**The problem:** Restate the whole listing exactly.
----------------
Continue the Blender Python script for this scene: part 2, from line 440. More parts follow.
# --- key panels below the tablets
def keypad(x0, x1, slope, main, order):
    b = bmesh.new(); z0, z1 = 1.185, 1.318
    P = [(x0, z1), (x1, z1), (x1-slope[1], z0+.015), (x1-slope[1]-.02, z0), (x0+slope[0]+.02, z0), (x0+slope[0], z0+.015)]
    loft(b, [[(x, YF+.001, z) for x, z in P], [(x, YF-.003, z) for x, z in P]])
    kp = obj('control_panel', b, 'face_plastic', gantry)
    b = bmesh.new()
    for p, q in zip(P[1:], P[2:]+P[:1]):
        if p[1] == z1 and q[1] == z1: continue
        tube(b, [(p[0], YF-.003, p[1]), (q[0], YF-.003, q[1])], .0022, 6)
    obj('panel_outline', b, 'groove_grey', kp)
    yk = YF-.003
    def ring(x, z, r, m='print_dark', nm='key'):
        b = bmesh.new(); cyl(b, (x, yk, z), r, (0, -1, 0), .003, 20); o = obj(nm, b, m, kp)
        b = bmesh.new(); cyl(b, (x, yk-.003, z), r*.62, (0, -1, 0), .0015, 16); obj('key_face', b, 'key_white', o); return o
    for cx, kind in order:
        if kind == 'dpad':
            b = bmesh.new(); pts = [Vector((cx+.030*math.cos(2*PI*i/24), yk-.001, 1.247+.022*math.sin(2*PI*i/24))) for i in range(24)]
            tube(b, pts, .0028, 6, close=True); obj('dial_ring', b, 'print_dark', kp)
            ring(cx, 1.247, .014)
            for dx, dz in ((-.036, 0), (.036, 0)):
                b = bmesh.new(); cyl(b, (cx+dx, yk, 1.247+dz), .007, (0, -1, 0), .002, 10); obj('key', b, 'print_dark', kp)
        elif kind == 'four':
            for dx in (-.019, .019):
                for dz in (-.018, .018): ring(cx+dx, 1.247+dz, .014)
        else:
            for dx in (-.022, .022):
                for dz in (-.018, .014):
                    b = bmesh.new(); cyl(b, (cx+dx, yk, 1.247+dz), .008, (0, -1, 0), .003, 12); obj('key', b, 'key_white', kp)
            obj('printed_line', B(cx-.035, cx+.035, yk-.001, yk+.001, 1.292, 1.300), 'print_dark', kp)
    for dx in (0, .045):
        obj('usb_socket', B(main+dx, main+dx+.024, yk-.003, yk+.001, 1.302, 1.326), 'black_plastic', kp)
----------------
**Answer for this exercise:**
Continue the Blender Python script for this scene: part 2, from line 440. More parts follow.
# --- key panels below the tablets
def keypad(x0, x1, slope, main, order):
    b = bmesh.new(); z0, z1 = 1.185, 1.318
    P = [(x0, z1), (x1, z1), (x1-slope[1], z0+.015), (x1-slope[1]-.02, z0), (x0+slope[0]+.02, z0), (x0+slope[0], z0+.015)]
    loft(b, [[(x, YF+.001, z) for x, z in P], [(x, YF-.003, z) for x, z in P]])
    kp = obj('control_panel', b, 'face_plastic', gantry)
    b = bmesh.new()
    for p, q in zip(P[1:], P[2:]+P[:1]):
        if p[1] == z1 and q[1] == z1: continue
        tube(b, [(p[0], YF-.003, p[1]), (q[0], YF-.003, q[1])], .0022, 6)
    obj('panel_outline', b, 'groove_grey', kp)
    yk = YF-.003
    def ring(x, z, r, m='print_dark', nm='key'):
        b = bmesh.new(); cyl(b, (x, yk, z), r, (0, -1, 0), .003, 20); o = obj(nm, b, m, kp)
        b = bmesh.new(); cyl(b, (x, yk-.003, z), r*.62, (0, -1, 0), .0015, 16); obj('key_face', b, 'key_white', o); return o
    for cx, kind in order:
        if kind == 'dpad':
            b = bmesh.new(); pts = [Vector((cx+.030*math.cos(2*PI*i/24), yk-.001, 1.247+.022*math.sin(2*PI*i/24))) for i in range(24)]
            tube(b, pts, .0028, 6, close=True); obj('dial_ring', b, 'print_dark', kp)
            ring(cx, 1.247, .014)
            for dx, dz in ((-.036, 0), (.036, 0)):
                b = bmesh.new(); cyl(b, (cx+dx, yk, 1.247+dz), .007, (0, -1, 0), .002, 10); obj('key', b, 'print_dark', kp)
        elif kind == 'four':
            for dx in (-.019, .019):
                for dz in (-.018, .018): ring(cx+dx, 1.247+dz, .014)
        else:
            for dx in (-.022, .022):
                for dz in (-.018, .014):
                    b = bmesh.new(); cyl(b, (cx+dx, yk, 1.247+dz), .008, (0, -1, 0), .003, 12); obj('key', b, 'key_white', kp)
            obj('printed_line', B(cx-.035, cx+.035, yk-.001, yk+.001, 1.292, 1.300), 'print_dark', kp)
    for dx in (0, .045):
        obj('usb_socket', B(main+dx, main+dx+.024, yk-.003, yk+.001, 1.302, 1.326), 'black_plastic', kp)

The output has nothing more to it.